── Working data ──
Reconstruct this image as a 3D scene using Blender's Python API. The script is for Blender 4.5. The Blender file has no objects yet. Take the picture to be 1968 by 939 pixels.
───
── Working data ──
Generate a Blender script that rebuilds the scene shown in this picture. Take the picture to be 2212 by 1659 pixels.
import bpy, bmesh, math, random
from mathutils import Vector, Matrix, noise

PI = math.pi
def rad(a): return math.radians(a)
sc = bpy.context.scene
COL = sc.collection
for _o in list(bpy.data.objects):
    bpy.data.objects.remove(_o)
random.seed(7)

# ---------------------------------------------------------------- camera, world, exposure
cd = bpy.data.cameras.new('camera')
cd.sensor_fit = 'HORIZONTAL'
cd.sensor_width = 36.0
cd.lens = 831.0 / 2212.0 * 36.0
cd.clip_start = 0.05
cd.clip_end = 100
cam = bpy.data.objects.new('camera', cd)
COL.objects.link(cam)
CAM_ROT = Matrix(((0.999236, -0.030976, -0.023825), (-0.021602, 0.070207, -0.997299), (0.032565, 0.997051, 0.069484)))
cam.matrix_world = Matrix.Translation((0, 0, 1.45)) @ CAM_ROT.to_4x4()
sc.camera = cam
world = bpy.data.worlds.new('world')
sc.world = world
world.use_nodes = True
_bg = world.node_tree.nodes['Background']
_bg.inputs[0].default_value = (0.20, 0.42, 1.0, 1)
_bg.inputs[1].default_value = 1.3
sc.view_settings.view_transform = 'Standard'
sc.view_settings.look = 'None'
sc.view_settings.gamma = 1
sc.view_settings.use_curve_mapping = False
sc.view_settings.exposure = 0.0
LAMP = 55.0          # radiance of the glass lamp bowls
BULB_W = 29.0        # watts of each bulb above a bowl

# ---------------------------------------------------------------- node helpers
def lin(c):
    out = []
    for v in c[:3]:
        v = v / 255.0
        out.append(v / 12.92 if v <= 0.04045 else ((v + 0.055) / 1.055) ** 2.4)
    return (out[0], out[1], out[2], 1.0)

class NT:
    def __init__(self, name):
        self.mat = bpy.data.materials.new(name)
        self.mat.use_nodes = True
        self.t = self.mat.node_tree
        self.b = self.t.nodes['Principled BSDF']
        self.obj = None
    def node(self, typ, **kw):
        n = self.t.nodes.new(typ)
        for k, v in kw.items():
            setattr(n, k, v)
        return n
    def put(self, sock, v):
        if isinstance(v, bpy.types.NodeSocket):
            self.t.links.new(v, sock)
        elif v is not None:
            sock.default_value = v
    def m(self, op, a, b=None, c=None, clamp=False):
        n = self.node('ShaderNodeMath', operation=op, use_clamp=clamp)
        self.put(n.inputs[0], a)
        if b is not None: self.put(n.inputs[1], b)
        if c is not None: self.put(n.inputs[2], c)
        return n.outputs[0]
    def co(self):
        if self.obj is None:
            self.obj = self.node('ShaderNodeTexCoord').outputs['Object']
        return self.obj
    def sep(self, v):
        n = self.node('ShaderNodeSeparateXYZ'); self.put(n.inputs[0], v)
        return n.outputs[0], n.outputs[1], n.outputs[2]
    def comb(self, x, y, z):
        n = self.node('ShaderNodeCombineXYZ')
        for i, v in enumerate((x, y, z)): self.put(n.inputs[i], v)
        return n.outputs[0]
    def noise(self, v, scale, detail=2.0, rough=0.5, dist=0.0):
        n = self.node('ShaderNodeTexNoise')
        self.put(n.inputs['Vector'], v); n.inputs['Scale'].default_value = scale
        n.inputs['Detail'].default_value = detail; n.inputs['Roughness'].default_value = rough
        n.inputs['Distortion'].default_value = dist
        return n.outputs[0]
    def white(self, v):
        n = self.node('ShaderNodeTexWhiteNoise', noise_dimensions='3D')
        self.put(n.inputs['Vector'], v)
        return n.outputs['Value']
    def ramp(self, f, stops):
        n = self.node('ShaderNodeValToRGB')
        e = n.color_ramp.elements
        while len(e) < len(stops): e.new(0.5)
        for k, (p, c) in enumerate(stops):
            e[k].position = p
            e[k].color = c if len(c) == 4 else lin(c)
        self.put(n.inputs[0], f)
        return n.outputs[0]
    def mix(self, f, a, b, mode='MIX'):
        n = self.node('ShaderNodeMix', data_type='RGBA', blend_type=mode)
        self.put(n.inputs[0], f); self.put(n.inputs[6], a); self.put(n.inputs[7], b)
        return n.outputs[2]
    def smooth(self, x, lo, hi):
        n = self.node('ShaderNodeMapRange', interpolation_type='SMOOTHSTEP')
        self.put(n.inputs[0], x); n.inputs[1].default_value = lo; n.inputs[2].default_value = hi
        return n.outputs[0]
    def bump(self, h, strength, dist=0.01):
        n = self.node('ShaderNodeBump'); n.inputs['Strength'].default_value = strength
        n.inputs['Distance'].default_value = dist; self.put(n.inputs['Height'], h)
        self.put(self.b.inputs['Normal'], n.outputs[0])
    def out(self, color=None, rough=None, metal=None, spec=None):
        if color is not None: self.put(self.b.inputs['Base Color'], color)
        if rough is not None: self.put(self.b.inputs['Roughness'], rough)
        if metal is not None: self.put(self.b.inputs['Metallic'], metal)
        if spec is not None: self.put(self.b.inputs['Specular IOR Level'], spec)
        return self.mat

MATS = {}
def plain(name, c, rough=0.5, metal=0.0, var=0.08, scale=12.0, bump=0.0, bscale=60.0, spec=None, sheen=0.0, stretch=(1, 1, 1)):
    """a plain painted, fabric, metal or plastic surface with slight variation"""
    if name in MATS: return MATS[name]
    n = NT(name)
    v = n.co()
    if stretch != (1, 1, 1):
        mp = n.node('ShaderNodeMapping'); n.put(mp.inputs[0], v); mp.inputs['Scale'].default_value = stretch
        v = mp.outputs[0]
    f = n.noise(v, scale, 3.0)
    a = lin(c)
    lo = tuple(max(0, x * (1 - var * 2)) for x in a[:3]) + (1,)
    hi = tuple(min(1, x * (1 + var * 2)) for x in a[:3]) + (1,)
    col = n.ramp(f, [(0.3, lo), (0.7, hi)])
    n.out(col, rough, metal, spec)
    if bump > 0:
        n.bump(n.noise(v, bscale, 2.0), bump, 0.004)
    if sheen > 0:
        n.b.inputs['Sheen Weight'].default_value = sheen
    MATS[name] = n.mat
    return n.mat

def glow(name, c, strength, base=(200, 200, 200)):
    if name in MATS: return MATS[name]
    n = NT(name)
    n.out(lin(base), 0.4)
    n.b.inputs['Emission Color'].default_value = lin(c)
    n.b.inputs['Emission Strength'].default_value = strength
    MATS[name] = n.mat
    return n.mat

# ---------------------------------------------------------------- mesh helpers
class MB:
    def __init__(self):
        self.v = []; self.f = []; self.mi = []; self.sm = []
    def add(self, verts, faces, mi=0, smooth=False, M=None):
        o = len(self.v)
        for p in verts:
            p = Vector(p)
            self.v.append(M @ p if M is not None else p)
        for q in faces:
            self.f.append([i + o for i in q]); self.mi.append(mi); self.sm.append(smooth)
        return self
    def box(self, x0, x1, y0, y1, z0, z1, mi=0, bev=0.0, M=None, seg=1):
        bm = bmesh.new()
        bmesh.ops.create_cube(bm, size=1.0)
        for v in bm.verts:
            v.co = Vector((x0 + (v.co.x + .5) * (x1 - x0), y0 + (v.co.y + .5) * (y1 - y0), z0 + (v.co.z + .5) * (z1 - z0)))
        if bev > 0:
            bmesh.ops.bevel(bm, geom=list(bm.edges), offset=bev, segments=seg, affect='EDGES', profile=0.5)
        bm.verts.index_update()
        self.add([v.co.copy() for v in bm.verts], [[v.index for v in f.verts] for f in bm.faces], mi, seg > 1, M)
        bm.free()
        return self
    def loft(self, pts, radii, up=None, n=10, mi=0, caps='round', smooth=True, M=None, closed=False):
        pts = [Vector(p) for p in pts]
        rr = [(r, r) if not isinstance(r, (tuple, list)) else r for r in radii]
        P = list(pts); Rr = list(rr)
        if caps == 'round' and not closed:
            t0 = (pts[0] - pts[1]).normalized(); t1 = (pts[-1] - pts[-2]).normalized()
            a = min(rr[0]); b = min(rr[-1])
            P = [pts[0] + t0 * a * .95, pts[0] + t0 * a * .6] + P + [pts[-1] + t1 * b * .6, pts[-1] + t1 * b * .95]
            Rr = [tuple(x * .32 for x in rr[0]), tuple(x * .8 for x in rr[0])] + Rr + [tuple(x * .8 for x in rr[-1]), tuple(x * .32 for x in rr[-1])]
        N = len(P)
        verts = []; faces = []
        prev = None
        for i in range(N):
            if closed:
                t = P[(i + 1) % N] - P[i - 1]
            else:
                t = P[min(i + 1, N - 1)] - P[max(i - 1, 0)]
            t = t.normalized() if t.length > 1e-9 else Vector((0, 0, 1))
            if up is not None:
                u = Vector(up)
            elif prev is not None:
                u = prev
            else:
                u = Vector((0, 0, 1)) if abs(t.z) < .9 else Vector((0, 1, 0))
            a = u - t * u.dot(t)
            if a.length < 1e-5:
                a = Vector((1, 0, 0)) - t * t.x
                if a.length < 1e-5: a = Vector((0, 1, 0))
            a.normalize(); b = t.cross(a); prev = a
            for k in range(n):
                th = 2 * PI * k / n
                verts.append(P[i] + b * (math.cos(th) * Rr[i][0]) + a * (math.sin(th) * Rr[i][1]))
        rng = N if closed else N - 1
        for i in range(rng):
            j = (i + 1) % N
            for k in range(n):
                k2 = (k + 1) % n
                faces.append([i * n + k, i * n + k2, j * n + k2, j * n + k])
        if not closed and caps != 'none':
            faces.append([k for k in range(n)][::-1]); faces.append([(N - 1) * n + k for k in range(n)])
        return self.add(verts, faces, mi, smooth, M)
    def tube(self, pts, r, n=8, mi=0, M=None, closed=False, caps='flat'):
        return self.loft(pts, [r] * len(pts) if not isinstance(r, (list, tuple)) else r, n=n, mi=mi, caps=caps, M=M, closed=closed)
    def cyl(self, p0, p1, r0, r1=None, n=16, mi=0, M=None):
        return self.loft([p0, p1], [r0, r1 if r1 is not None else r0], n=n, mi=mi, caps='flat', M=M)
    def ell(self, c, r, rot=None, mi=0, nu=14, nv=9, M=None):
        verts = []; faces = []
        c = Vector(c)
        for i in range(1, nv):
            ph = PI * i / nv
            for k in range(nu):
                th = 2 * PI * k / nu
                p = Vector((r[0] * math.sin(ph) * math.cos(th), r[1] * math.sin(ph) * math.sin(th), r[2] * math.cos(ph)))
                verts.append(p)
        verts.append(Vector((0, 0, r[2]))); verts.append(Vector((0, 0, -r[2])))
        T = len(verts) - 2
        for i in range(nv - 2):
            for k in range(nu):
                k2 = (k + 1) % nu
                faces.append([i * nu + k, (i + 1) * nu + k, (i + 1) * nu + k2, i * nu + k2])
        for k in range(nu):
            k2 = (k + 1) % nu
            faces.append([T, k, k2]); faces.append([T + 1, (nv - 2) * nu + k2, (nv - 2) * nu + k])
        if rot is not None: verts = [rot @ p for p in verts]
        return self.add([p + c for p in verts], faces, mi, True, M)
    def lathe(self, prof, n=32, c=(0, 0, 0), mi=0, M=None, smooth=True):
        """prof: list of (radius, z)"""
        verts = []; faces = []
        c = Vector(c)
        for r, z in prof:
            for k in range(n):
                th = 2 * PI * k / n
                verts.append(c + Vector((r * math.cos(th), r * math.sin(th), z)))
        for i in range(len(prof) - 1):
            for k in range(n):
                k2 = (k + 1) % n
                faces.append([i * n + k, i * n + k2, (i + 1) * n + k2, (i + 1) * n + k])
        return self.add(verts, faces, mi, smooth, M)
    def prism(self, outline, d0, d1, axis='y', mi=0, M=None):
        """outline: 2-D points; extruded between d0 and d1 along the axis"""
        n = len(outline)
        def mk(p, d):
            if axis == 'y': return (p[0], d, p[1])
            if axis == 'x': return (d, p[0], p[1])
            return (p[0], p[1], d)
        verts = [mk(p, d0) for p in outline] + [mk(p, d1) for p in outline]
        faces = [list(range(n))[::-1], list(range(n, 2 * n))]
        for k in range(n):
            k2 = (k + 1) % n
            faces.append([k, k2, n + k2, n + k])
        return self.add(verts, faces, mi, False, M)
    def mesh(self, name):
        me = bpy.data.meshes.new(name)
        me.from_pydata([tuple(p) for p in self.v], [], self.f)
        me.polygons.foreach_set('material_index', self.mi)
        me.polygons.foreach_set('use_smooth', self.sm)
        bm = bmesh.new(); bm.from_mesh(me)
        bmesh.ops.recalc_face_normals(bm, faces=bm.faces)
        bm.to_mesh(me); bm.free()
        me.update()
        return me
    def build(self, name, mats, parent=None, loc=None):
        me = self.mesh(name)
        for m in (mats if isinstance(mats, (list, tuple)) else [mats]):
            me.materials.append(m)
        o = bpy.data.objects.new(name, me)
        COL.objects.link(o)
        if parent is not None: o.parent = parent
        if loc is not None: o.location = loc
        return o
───
**Required work**. Return exactly the lines from the line that has "Generate a Blender" to the line that has "random.seed(7)", both of them included.

**Response**.
Generate a Blender script that rebuilds the scene shown in this picture. Take the picture to be 2212 by 1659 pixels.
import bpy, bmesh, math, random
from mathutils import Vector, Matrix, noise

PI = math.pi
def rad(a): return math.radians(a)
sc = bpy.context.scene
COL = sc.collection
for _o in list(bpy.data.objects):
    bpy.data.objects.remove(_o)
random.seed(7)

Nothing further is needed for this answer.